● GIVEN EXERCISE:
Take the line that contains "205), (729, 205)])" and each line after it in the material below, and transcribe them exactly, stopping at the end.

Rows from a 3D scene dataset
-- START --

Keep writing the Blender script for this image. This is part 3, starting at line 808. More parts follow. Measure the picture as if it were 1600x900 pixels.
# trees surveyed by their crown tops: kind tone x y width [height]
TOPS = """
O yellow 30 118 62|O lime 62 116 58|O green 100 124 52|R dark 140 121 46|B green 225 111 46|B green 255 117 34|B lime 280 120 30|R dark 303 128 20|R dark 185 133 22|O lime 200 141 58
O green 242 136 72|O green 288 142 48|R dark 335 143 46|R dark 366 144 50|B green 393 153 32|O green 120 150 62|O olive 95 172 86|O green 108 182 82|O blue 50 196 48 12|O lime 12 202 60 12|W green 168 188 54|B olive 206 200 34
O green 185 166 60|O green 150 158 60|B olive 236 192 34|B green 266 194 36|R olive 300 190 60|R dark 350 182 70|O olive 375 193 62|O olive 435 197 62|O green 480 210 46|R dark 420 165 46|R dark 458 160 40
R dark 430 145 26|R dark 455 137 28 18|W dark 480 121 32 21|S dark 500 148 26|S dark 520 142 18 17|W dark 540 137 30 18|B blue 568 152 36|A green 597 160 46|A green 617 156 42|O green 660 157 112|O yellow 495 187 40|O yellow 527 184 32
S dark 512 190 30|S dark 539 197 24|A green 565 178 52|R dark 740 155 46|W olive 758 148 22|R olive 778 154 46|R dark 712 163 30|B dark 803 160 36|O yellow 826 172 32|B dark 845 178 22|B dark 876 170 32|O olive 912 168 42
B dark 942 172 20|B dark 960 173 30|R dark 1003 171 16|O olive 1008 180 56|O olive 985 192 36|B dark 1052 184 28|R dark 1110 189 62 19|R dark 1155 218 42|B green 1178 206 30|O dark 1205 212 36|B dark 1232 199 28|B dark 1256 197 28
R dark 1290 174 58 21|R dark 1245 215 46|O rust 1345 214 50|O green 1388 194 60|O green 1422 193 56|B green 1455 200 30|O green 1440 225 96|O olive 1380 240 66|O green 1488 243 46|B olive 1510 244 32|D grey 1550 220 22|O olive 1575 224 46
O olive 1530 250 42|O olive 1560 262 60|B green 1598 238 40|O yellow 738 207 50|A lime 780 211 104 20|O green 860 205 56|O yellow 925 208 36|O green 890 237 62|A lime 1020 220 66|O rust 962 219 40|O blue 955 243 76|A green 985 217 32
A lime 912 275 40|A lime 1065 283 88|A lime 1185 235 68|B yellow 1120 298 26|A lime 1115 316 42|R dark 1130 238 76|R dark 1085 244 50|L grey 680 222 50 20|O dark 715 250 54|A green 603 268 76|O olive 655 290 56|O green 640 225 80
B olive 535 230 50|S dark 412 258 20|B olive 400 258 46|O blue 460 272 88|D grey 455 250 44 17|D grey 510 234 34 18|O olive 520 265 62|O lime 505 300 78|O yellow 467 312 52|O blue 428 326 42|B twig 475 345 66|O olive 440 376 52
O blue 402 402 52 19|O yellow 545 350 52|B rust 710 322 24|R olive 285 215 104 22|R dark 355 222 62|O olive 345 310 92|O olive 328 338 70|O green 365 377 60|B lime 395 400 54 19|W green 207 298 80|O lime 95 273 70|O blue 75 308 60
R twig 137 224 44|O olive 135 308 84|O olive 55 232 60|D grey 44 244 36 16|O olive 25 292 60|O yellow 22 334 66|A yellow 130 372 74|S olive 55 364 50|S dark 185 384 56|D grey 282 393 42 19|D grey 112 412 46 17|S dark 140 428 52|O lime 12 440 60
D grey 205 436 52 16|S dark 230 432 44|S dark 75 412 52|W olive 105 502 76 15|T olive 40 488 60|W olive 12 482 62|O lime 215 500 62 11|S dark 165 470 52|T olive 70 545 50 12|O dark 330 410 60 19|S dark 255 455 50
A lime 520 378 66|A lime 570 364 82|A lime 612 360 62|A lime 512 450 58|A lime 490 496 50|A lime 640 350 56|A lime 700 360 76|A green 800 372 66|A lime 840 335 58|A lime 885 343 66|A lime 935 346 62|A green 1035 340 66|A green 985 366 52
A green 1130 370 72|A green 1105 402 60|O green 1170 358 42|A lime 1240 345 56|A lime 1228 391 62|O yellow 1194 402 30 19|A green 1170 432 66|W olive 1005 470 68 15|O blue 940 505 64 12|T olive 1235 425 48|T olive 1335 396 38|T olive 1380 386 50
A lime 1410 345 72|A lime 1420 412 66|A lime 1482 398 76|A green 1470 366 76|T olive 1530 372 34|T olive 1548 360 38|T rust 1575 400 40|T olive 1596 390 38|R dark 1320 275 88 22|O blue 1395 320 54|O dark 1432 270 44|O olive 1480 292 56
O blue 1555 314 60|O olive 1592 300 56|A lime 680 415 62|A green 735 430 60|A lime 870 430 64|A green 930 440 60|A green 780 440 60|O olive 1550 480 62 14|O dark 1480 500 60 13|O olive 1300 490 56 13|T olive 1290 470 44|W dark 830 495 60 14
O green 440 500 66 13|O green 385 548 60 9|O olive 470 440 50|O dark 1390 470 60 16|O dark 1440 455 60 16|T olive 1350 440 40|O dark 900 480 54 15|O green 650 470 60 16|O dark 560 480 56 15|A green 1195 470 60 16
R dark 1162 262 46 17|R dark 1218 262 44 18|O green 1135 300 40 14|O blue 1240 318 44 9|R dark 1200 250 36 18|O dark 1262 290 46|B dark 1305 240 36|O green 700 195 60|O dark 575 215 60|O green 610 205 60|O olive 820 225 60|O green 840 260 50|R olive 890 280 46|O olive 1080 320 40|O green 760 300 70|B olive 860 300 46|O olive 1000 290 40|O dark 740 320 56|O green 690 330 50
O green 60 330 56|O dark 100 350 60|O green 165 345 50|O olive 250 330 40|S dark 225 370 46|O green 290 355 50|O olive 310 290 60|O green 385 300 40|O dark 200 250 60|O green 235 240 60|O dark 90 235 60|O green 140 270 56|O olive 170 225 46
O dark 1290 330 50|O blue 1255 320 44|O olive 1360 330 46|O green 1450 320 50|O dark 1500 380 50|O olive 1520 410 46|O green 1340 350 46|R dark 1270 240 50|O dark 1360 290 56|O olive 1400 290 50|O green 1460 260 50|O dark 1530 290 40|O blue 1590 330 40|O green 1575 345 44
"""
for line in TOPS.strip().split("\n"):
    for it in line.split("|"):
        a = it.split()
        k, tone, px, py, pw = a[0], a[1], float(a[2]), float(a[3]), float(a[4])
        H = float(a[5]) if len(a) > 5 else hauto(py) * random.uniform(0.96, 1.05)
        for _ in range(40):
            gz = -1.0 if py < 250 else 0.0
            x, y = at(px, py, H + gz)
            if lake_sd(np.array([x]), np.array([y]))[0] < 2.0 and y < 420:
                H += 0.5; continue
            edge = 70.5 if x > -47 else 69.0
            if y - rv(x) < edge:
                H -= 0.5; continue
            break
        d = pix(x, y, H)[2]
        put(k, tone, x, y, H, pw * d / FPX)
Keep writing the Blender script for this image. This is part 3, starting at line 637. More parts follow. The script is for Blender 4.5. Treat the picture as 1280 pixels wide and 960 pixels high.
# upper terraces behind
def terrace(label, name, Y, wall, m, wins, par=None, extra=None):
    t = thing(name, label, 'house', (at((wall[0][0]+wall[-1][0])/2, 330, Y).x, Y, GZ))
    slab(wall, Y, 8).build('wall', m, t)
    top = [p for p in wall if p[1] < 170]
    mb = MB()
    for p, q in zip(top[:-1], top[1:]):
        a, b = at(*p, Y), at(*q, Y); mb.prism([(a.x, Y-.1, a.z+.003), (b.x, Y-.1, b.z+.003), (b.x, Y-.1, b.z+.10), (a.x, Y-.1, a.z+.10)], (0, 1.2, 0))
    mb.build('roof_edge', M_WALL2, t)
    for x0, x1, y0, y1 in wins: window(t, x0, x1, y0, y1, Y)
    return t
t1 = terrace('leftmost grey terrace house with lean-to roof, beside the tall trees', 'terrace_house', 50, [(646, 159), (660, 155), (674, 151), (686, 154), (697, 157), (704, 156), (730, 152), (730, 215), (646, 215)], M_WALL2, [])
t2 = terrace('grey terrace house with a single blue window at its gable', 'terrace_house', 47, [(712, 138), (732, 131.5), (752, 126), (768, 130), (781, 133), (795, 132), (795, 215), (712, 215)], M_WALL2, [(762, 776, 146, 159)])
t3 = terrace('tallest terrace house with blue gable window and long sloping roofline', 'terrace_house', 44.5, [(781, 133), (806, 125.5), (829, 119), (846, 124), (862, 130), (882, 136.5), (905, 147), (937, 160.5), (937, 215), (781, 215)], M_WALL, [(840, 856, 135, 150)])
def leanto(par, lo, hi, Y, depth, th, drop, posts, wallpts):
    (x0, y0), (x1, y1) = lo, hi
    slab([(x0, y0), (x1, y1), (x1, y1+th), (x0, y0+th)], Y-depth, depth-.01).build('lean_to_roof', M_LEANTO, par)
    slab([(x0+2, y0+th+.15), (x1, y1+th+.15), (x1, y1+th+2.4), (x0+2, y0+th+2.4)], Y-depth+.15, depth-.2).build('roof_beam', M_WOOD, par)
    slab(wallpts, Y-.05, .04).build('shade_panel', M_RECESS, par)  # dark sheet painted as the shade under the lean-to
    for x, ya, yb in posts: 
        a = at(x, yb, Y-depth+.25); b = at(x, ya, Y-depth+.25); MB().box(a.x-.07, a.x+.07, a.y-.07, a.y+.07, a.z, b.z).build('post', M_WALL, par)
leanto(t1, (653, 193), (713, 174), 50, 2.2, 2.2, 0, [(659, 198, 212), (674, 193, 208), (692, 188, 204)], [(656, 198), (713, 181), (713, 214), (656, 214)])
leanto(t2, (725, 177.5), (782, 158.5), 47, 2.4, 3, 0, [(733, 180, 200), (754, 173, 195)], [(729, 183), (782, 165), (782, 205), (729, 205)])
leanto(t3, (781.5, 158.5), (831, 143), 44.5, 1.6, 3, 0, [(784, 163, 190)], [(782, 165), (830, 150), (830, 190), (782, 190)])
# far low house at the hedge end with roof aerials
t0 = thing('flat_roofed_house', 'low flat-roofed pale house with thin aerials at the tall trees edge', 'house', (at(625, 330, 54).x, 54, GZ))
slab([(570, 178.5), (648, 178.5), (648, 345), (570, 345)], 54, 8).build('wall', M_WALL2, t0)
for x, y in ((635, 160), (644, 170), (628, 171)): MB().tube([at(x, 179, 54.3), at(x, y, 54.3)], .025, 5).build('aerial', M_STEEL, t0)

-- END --

● WRITTEN RESPONSE:
leanto(t2, (725, 177.5), (782, 158.5), 47, 2.4, 3, 0, [(733, 180, 200), (754, 173, 195)], [(729, 183), (782, 165), (782, 205), (729, 205)])
leanto(t3, (781.5, 158.5), (831, 143), 44.5, 1.6, 3, 0, [(784, 163, 190)], [(782, 165), (830, 150), (830, 190), (782, 190)])
# far low house at the hedge end with roof aerials
t0 = thing('flat_roofed_house', 'low flat-roofed pale house with thin aerials at the tall trees edge', 'house', (at(625, 330, 54).x, 54, GZ))
slab([(570, 178.5), (648, 178.5), (648, 345), (570, 345)], 54, 8).build('wall', M_WALL2, t0)
for x, y in ((635, 160), (644, 170), (628, 171)): MB().tube([at(x, 179, 54.3), at(x, y, 54.3)], .025, 5).build('aerial', M_STEEL, t0)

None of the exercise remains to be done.